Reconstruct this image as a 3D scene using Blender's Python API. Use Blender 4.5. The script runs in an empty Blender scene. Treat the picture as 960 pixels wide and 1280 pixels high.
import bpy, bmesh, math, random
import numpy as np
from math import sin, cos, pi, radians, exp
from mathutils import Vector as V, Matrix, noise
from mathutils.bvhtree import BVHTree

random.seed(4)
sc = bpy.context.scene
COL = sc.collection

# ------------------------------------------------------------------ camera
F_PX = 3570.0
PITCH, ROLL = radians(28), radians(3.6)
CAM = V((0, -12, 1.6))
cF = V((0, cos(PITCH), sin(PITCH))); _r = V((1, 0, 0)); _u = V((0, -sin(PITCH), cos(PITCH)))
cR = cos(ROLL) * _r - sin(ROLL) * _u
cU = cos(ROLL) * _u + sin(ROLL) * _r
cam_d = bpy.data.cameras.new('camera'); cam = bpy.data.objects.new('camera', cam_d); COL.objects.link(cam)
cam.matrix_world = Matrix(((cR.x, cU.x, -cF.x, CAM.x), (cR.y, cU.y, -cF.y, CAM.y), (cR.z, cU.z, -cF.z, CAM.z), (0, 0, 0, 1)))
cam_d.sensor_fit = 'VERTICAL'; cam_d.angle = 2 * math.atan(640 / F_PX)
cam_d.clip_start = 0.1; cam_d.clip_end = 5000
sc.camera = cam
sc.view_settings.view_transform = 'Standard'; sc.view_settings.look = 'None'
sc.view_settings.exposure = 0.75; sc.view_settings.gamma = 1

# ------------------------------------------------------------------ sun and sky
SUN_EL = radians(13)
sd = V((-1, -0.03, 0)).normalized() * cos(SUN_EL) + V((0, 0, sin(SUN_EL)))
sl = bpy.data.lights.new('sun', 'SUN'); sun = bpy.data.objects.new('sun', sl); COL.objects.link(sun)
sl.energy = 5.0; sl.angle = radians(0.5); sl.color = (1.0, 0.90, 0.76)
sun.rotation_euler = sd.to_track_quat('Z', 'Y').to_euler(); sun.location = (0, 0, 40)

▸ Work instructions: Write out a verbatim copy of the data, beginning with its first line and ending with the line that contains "sc.view_settings.exposure = 0.75;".

▸ Response to this task:
Reconstruct this image as a 3D scene using Blender's Python API. Use Blender 4.5. The script runs in an empty Blender scene. Treat the picture as 960 pixels wide and 1280 pixels high.
import bpy, bmesh, math, random
import numpy as np
from math import sin, cos, pi, radians, exp
from mathutils import Vector as V, Matrix, noise
from mathutils.bvhtree import BVHTree

random.seed(4)
sc = bpy.context.scene
COL = sc.collection

# ------------------------------------------------------------------ camera
F_PX = 3570.0
PITCH, ROLL = radians(28), radians(3.6)
CAM = V((0, -12, 1.6))
cF = V((0, cos(PITCH), sin(PITCH))); _r = V((1, 0, 0)); _u = V((0, -sin(PITCH), cos(PITCH)))
cR = cos(ROLL) * _r - sin(ROLL) * _u
cU = cos(ROLL) * _u + sin(ROLL) * _r
cam_d = bpy.data.cameras.new('camera'); cam = bpy.data.objects.new('camera', cam_d); COL.objects.link(cam)
cam.matrix_world = Matrix(((cR.x, cU.x, -cF.x, CAM.x), (cR.y, cU.y, -cF.y, CAM.y), (cR.z, cU.z, -cF.z, CAM.z), (0, 0, 0, 1)))
cam_d.sensor_fit = 'VERTICAL'; cam_d.angle = 2 * math.atan(640 / F_PX)
cam_d.clip_start = 0.1; cam_d.clip_end = 5000
sc.camera = cam
sc.view_settings.view_transform = 'Standard'; sc.view_settings.look = 'None'
sc.view_settings.exposure = 0.75; sc.view_settings.gamma = 1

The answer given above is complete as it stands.